A propósito das referências ao mar no léxico português, Ana Sousa Martins dá exemplos, mas adverte que o discurso sobre a riqueza expressiva da língua portuguesa pode ser ingénuo e contraproducente. Crónica transmitida na rubrica "Palavrar" dos programas Língua de Todos (RDP África) e Páginas de Português (Antena 2).
Se bem se lembram, há uns anos havia a Comissão Nacional para as Comemorações dos Descobrimentos Portugueses (1986-2002) que tinha por função coordenar as celebrações dos descobrimentos. Atualmente o tempo não é de festa, mas não é menos meritório fazer notar que afinal celebramos a grandeza do povo que fomos todos os dias quando falamos e usamos expressões que têm origem na arte de marear. Dizemos, por exemplo:
que o negócio foi «por água abaixo» ou que «vai de vento em popa», ou «na crista da onda»;
ou que «andamos à deriva» ou a «remar contra a maré», mas que esperamos «chegar a bom porto»;
e que vamos de «rota batida» para algum lado;
e que procuramos «não meter água»;
quando comemos qualquer coisa que nos faz mal, podemos ficar «mareados»;
e que quando nos zangamos, temos vontade de atirar com qualquer coisa «pela borda fora».
Estas são algumas das expressões mais frequentes e óbvias.
Mas as palavras, não expressões, palavras mesmo, passam mais despercebidas.
Por exemplo: o verbo abordar que tem como primeiro significado encostar um navio a outro para o assaltar.
Ou então o adjetivo emproado que é um adjetivo derivado de proa, a parte da frente do navio.
Falo nisto porque é um facto, é curioso e interessante, digno de ser estudado e divulgado. Mas fazer disto a quinta-essência da língua e cultura portuguesas e, por arrasto, invocar ano após ano, década após década, a excecional grandeza e capacidade expressiva da nossa língua é ingénuo e até contraproducente.
É ingénuo porque a permeabilidade aos termos náuticos é uma características de todos os povos e línguas do Mediterrâneo, e depois os espanhóis, os ingleses, os holandeses também têm palavras e fraseologias que entraram na sua língua por via deste laço contínuo com o oceano.

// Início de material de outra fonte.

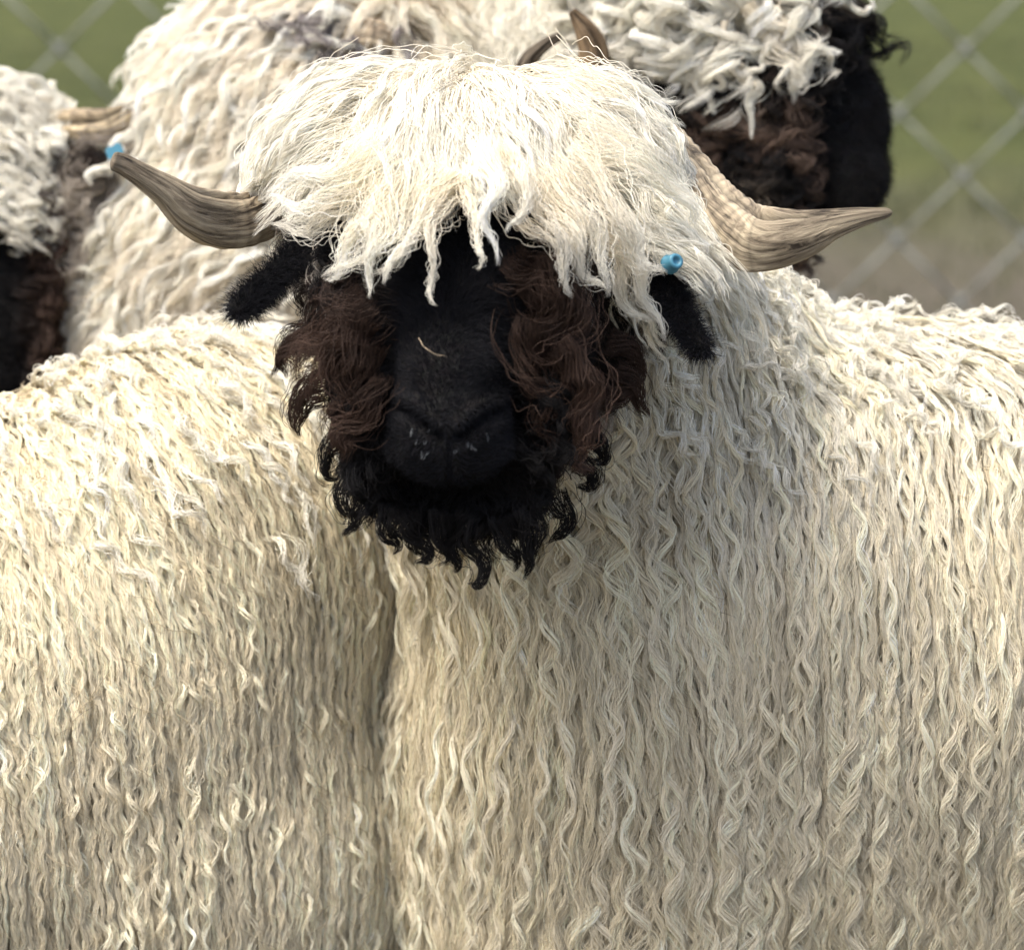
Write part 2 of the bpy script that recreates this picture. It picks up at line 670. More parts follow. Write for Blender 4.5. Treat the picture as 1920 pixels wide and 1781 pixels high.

É contraproducente por causa da crença de que a língua portuguesa de tão grandiosa em história e cultura não precisa de ser divulgada nem ensinada de modo eficaz e sistemático, acreditando-se que ela se está a impor naturalmente e que se está a expandir na Internet e que os estrangeiros, de tão bela que é a nossa língua, se vão naturalmente interessar por ela.
Quando vou a congressos sobre a Lusofonia e a presença do português no mundo, vem-me sempre à memória uma canção do Sting, um hit dos anos 80: «The russians love their chidren too»*.
De facto, os espanhóis, os ingleses, os franceses etc. também amam a língua deles – fazem é alguma coisa de sistemático e eficaz para que a sua língua se afirme no mundo.
* «Os russos também gostam dos seus filhos.»